Все вроде бы как устраивается, все идет более или менее нормально, но тут, где-то в июле должно быть, а может быть, и в конце июня, старуха обнаружила пропажу вещей! Она заявила в милицию. Мура вызвали, началось следствие. Мур во всем сознался и обещал выплатить старухе ту сумму, которую она назначит. Старуха оценила все вещи в три тысячи рублей и потребовала выплатить деньги к ноябрю. Мур согласился. Продал он явно эти вещи за гроши, о такой сумме он и помыслить не мог, да и вряд ли вещи стоили этих денег, но он на все был согласен, лишь бы без суда! В Москву к теткам полетели отчаянные письма, он во всем сознается и умоляет продать вещи и выслать деньги. Он просит никому не говорить о случившемся, кроме Мул и…
Муля пишет Але: «…в письме Мура от 16 июля тот сообщает, что у него произошла маленькая финансовая авария, выкрали небольшую сумму.
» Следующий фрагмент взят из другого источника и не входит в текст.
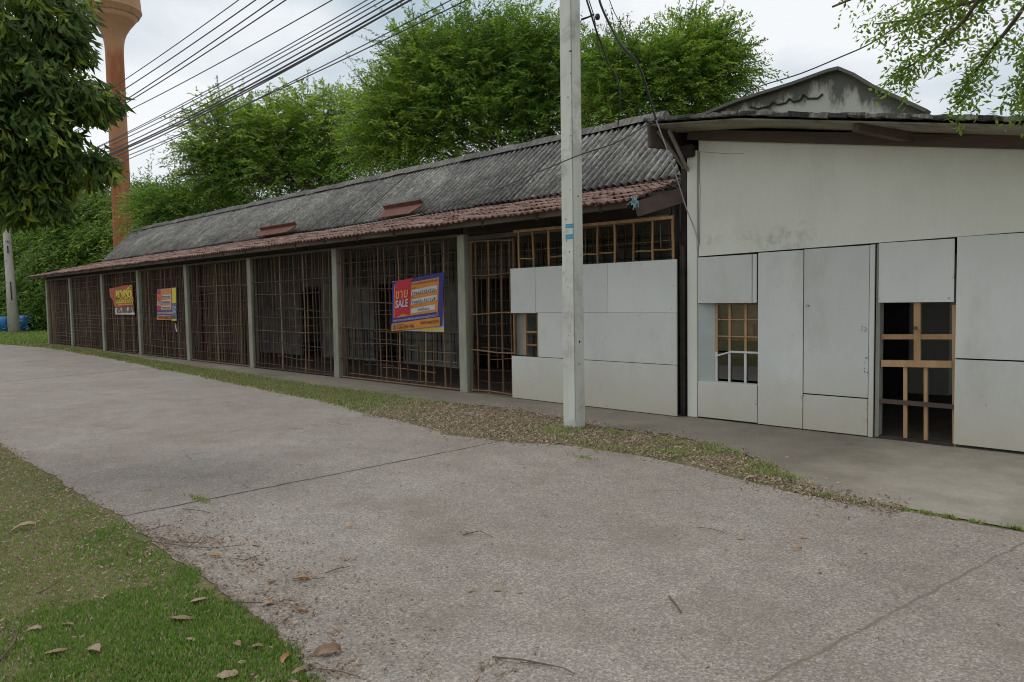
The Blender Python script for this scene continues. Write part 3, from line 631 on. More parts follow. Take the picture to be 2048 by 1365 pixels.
# brown curtain / stack of cartons seen behind the glass
mb = MB(); mb.box(-4.5, -3.6, .42, .6, .98, 1.5, .2); mb.box(-4.35, -4.05, .36, .42, 1.02, 1.2, .6); mb.box(-4.05, -3.7, .37, .42, 1.2, 1.5, .9)
tag(mb.build('cardboard_carton', simple('kraft_board', (.3, .19, .12), .9, .3, 4)), 'brown carton showing through the upper panes of the recessed window', 'carton')
# barred doorway
d = MB()
def dx(px, py): return fp(px, py, .03)
def dbar(a, b, w_, y=.03, mbx=None, hh=.03):
    (x0, z0), (x1, z1) = fp(*a, y), fp(*b, y); vert = abs(z1-z0) > abs(x1-x0)
    (mbx or d).bar((x0, y, z0), (x1, y, z1), w_ if vert else .035, .035 if vert else w_, (0, 1, 0) if vert else (0, 0, 1))
dbar((1835, 605), (1835, 722), .062, .035); dbar((1763, 674), (1905, 674), .052, .04)
dbar((1811, 733), (1811, 884), .034, .04); dbar((1852, 733), (1852, 888), .034, .04)
dbar((1909, 610), (1909, 893), .034, .03); dbar((1763, 727), (1904, 729), .07, .02)
door = d.build('door', M['wood_new'], hall)
b2 = MB(); dbar((1763, 802), (1909, 814), .045, .015, b2); b2.build('mid_rail', M['wood_brown'], door)
b2 = MB(); b2.tube([(-2.13, .01, 1.19), (-2.13, -.01, 1.19)], .018, 10); b2.build('door_handle', M['wood_brown'], door)
mb = MB(); mb.box(-2.46, -1.77, -.01, .1, .004, .035, .4); mb.build('threshold', M['wood_dark'], hall)
# inside
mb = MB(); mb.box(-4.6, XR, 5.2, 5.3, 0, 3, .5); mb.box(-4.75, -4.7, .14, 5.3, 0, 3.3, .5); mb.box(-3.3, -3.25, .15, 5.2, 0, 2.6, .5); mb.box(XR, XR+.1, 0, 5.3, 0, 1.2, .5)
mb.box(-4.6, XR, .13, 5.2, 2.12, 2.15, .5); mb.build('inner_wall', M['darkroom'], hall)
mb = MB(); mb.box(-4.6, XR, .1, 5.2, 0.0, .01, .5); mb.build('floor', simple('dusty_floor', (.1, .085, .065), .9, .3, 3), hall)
# timber under the roof edge
mb = MB(); mb.bar((-4.72, -.04, beamz(-4.72)), (XR, -.04, beamz(XR)), .05, .12); mb.build('wall_plate', M['wood_brown'], hall)
mb = MB(); mb.bar((-4.93, -.62, 3.52), (-4.93, .6, 3.62), .05, .3); mb.build('barge_board', M['wood_brown'], hall, bevel=.02)
for x in (-2.2, .6):
    mb = MB(); mb.bar((x-.35, -.55, roofz(x)-.0), (x+.02, -.03, roofz(x)-.1), .09, .1); mb.build('outrigger', M['wood_brown'], hall)
mb = MB(); mb.bar((-4.8, -.02, 3.18), (-4.88, -.5, 3.58), .025, .03); mb.bar((-4.74, -.02, 3.14), (-4.72, -.5, 3.56), .03, .035); mb.build('knee_brace', M['grey_wood'], hall)
mb = MB(); mb.box(-4.92, -4.64, -.1, .12, 3.3, 3.45, .5); mb.build('bracket', M['wood_dark'], hall, bevel=.02)
# roof sheet with ragged, mossy front edge
mb = MB(); nx = 260; vs = []; r = random.Random(4); fr = []
for i in range(nx+1):
    x = -4.98+(XR+.3+4.98)*i/nx; w_ = .02*math.sin(2*math.pi*x/.178)
    e = r.uniform(-.02, .02); zz = roofz(x)
    for y, dz in ((-.66+e, 0.0), (-.4, .015), (0, .035), (5.5, .25)): vs.append((x, y, zz+dz+w_*.35))
mb.add(vs, [(i*4+j, (i+1)*4+j, (i+1)*4+j+1, i*4+j+1) for i in range(nx) for j in range(3)], .5)
o = mb.build('roof', M['roof_grey'], hall, smooth=True); s = o.modifiers.new('t', 'SOLIDIFY'); s.thickness = .035; s.offset = 1
mb = MB()
for i in range(34):
    x = -4.9+i*.19; mb.bar((x, -.655, roofz(x)+U(.0, .03)), (x+.22, -.66, roofz(x+.22)+U(.0, .03)), U(.03, .06), U(.025, .05))
mb.build('verge_mortar', M['roof_grey'], hall)
mb = MB(); mb.prism([(-4.95, roofz(-4.95)-.045), (-3.76, roofz(-3.76)-.045), (XR, roofz(XR)-.045), (XR, roofz(XR)-.03), (-3.76, roofz(-3.76)-.03), (-4.95, roofz(-4.95)-.03)], -.6, .0, 1, .5)
mb.build('soffit', simple('weathered_soffit', (.3, .28, .23), .9, .3, 3, .1, (.3, 1, 1), ((.1, .09, .07), 2.5, .5, .7)), hall)

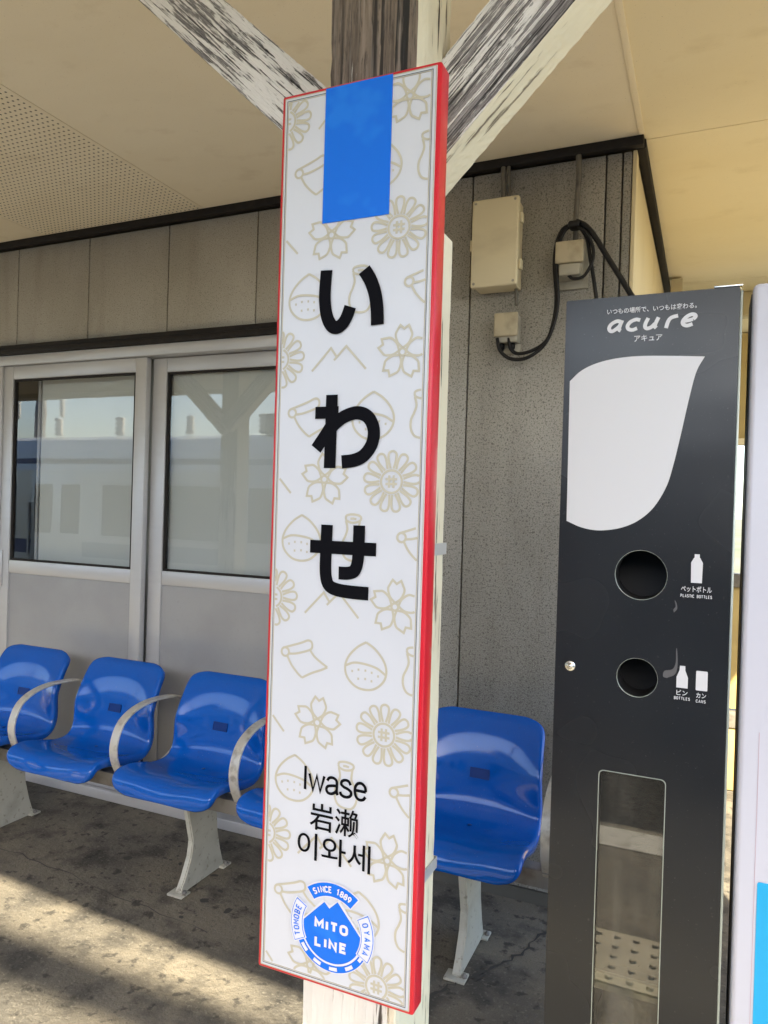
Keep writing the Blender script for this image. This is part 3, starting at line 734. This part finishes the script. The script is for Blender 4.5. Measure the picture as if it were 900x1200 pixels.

Мальчишка было повесил нос на квинту, но я уже послал ему срочную телеграмму и необходимое подкрепление. Как сейчас ни сложно, но мне думается, что к зиме ему удастся вместе с Толстыми перебраться обратно в Москву, где он у меня будет под постоянным присмотром…»
7 августа Мур — Лиле: «Хозяйке я еще не начинал выплачивать. Впрочем, пока что настроена она довольно мирно. Я буду платить ей по 300–500 рублей, не меньше (мы так условились), но пока не мог. Часто бываю в милиции; пока никаких изменений. Самое главное — начать платить, и тогда хозяйка уже не слишком будет смотреть на сроки — раз уж начал. Оттого, как только сможете прислать рублей 500, — пришлите, именно чтобы
8 сентября Муля — Але: «Я глубоко разделяю твою заботу о Мурзиле, но, как уже писал тебе в одном из предыдущих писем, он гораздо устойчивее и принципиальнее, не говоря уже о том, что он по-хорошему умен. Нечего говорить, что я помогал и буду помогать ему постоянно, пока все не стало на свои места. Сейчас я высылаю ему 300 рублей в месяц, это покрывает его насущные потребности наполовину, кроме того, ему приходится выплачивать около 300 рублей в месяц долга. Я советую Лиле, чтобы она продала что-либо из Сережиных вещей, чтобы облегчить всю Мурину денежную проблему.
Неожиданно выбыла из строя моя мать, и мне пришлось взять ее на полное финансовое иждивение».
Для Мура наступают тяжелые времена, быть может, даже более тяжелые, чем тогда, когда он совершает кражу. Кошмар ежемесячной выплаты все время нависает над ним. Он экономит деньги за счет еды, он голодает, обедом из столовой Союза не насытишься. Дорогу на базар приходится забыть. Он становится очень худым, покрывается фурункулами, которые приходится взрезать, лежит в больнице; его мучают железы, дающие температуру, потом у него случается рожистое воспаление на ноге и будет повторяться много раз с температурой до 40 градусов. Он лежит один в крохотной каморке без окон. Он пишет:
«Входя в нее — обливаешься потом. Да еще когда кто-нибудь одолжит плитку для «готовки» — так становится совсем как в кузнице Вулкана… Часто чувствую себя плохо, особенно утром, трудно подняться с жесточайшей кровати, и ноги как тряпки. Трудно устраиваться со стиркой; мне, щеголю, очень тяжело ходить в грязных брюках.
Живу в доме писателей; шапочно знаком со всеми; хотя ко мне относятся хорошо (одинок, умерла мать и т. д.), но всех смущает моя независимость, вежливость. Понимаете, все знают, как мне тяжело и трудно, видят, как я хожу в развалившихся ботинках, но при этом вид у меня такой, как будто я только что оделся во все новое.
Ожидают смущения, когда я выношу тяжелейшее ведро в пижаме, в калошах, но удивляются невозмутимости и все-таки смотрят как на дикообраза (я смеюсь: на «перекультуренного дикообраза»)…»
Это все глупое мальчишеское самолюбование, которое не оставляет его. Я уверена, что никто не обращал ни малейшего внимания, когда он выносил ведро, и тем более не ожидал, чтобы он смущался. Все выносили помойные ведра. Жил в это доме такой малоформист — Галицкий, он писал для эстрады, для цирка, сам когда-то был актером. Большой, барственный, с холеной физиономией, он по утрам, в галошах, с голыми икрами, в коротком банном халате, насвистывая какую-нибудь арию из оперетты, торжественно выносил вместо ночного горшка какую-то урну, которую уволок с улицы…
Но, конечно, не это главное, не эти житейские мелочи мучают Мура, главное — это выплата долга.